Жили в России, но очень по-разному. Хотя оба, что называется, делали себя сами. Но в сделанном Розановым постоянно ощущается сиюминутная приязнь, крайнее неравнодушие к тому, что «сейчас». Лесков, в общем, не так уж редко обращается к фактам и злободневности, но почти исключительно там, где это вызывает у него чувство протеста от явного непорядка. Главное же его внимание устремлено на дальнее: на прошлое, где он ищет традиции и ментальные складки нации, способные послужить основой для будущего; на новые, обозначившиеся в обществе пути в будущее, и те из них, по которым двигаться некуда . Фактический средний человек Лескову не интересен, ему интересен феноменальный. И силу того или иного феномена он явно онтологизирует. Лесков хирург и препаратор, тщательно готовящий и максимально сконцентрированный на своей операции. И относящийся к ней, как к долгой работе. Розанов, при всей претензии на анализ, делать этого не умеет (более правильно: не способен). Его главный прием – вчувствование. И здесь он мастер в выплескивании отдельных эмоциональных импульсов, внутренних красок и т. п. Он может ставить их комбинации под разные освещения и в сиюминутном экстазе делает иногда это так, что у современников скулы воротит.
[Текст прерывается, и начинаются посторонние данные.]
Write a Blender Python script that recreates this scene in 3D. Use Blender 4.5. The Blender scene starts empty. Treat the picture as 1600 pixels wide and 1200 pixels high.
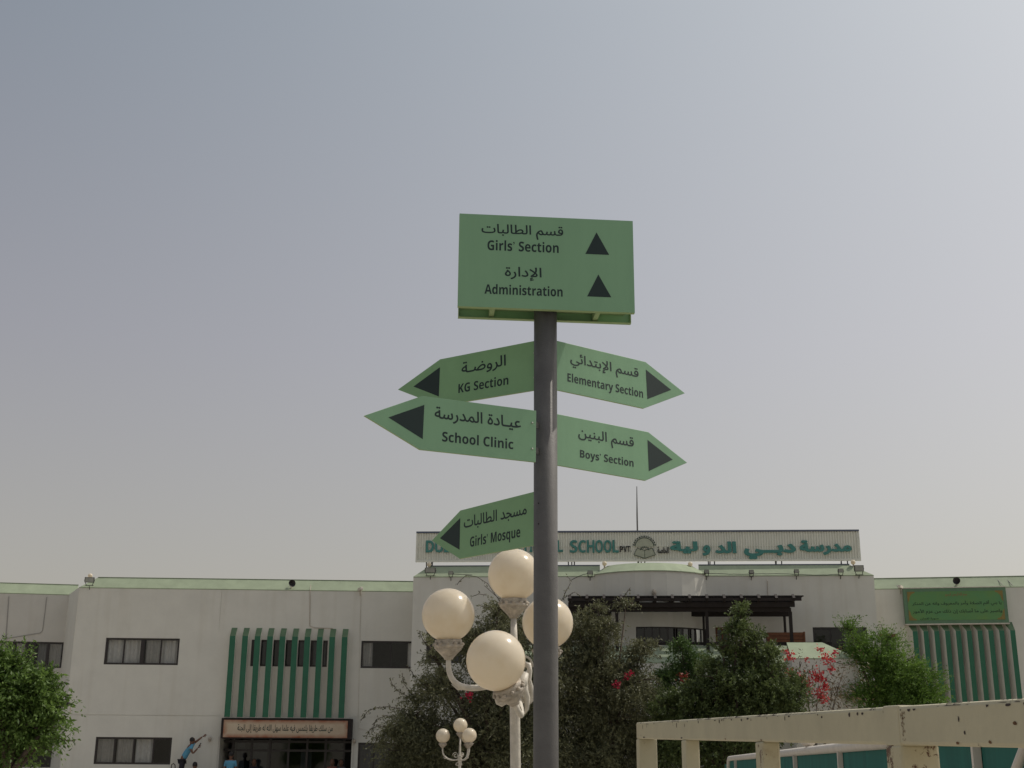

Звание манипулятора присваивалось ему многими и в течение многих лет, но нужно сразу же признать, что каждый его продукт творчески искренен в смысле рождающих его в данный момент мотивов. Розанов, строго говоря, только и состоит, что из мотивов, то есть из движений души, которой предоставлен полный произвол в ее поведении. Более того, этот произвол декларируется им как главная ценность, а установка на «можно» вырастает до уровня «мне все можно!». В одном из своих писаний Розанов отдает своей душе на откуп весь мир: «Гуляй, моя душенька, гуляй!» – ласково приговаривает он, предлагая ей все что угодно на выбор. «А вечером пойдешь в церковь», – добавляет в конце, будто о чем-то вспомнив.
Понятно, что вечерний визит «душеньки» в церковь есть лишь продолжение все той же гулянки. На манер гуляний городской публики у монастырских стен летним субботним вечерком. И божья благодать, и штофик с собой – употребляй в приятной пропорции.
Жизнь религиозная у Николая Семеновича состоялась, у Василия Васильевича не получилась. И по более чем понятным причинам.
Лесков явился в жизнь с фундаментом сверхдальних планов, и осознание себя в православной плероме не требовало для него никаких примерок. Он и в литературу вошел с уже законченным вполне религиозным чувством, поэтому дорогу к церкви в ней никогда не искал.
Розанов же явился с острым подвижным умом, и больше без ничего. Ум – самолюбивое начало. И если нет других, он постарается, чтобы и не было. Отсюда и форсированный переход установки с «можно» на «мне все можно».
Смешно относиться к религиозным изысканиям Розанова и его отворачиваниям от христианства с научно-методической точки зрения, коль скоро мы представляем себе разницу между человекобожием и богочеловечеством. Ни один сильнохарактерный мягкий (первым из них был падший ангел) под императивом жить не станет. Он лучше удавится. Потому что лучше ужасный конец, чем ужас без конца. А тот, кто переживет нервный кризис, обязательно построит ту или иную модель человекобога, вплоть до атеистической, являющейся все равно такой же по сути. А светлая богочеловеческая идея? Она для сильного-мягкого хуже бельма на глазу, и в средствах он церемониться не будет.
Знаю, мне могут возразить, что в последние дни своей жизни Розанов религиозно просветлел, соборовался и т. д. Слава Богу! И Розанова мы здесь рассматриваем совсем не для его обиды, а только в плане эмпирического проявления мягкого и жесткого типа, тот тоже не сахар. Фанатики долженствования – самые страшные на земле люди, и я не буду приводить их слишком известные имена.
Но все-таки еще немного о гуляньях души, чтобы не получилось так, будто мы придаем большое внимание лишь трактирным забавам.
«Конармия». И. Бабель. Документальный рассказ: «И стал тут папаша братца Федю резать. И резал долго, до самого вечера, пока Федя не кончился». Это когда красный Федя попал и руки белого папаши. Семейно поговорили.
Папаша был мягкий человек. Жесткий, при том же составе звериных качеств, просто б убил.
Душа гуляет по-разному, отпущена так отпущена. И даже в зверином своем оскале может споткнуться, вдруг, о неизвестный самой себе камень сомнений, очувствоваться и разрыдаться. Увидеть все с другой точки, потому что все они тоже есть. И телом своим закрыть врага, не то что родного сына. Случись… пошел бы такой папаша, осветляя всех чистым взором и удивляя неизвестной самому новой речью, прибавился бы мир непонятно откуда взявшимся праведником… Если б прощенный Федя не стрельнул ему вдогонку.